The population of the globe more than doubled over the past 50 years, yet food production tripled. According the overpopulation alarmists, this should have been impossible.  Human life expectancy across the globe reached its highest level so far, and global poverty fell below 10%, the lowest on record.

Yet despite these facts, and despite the total failure of Ehrlich’s theory, academics and totalitarian governments around the world believe that it’s immoral to have more than one child, as it is has been in China, that the human race is dooming itself by not checking it’s growth.

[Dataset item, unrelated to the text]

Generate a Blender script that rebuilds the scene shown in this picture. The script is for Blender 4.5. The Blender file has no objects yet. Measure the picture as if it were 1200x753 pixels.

The key to this rapid rise in living standards in the face of a seeming explosion in population has to do with what Julian Simon dubbed “the ultimate resource”.  This resource is human creativity, and he believed that our rising living standards weren’t occurring despite population growth, but because of it.  More people on the planet means more creators, innovators, and workers engaging in what Deirdre McCloskey calls “market-tested innovation“. The unrestricted innovation, entrepreneurship, and tinkering with new and different ideas, and the testing of all of it in the marketplace is the source of our prosperity.  That’s why it is crucial that we protect that environment of market-tested experimentation in the face of an irrational fear of population growth.  As long as the freedom to innovate and experiment in an unrestricted market economy, economic prosperity will always outstrip resource consumption.  A politicized fear of overpopulation is what will doom our species, not population growth itself.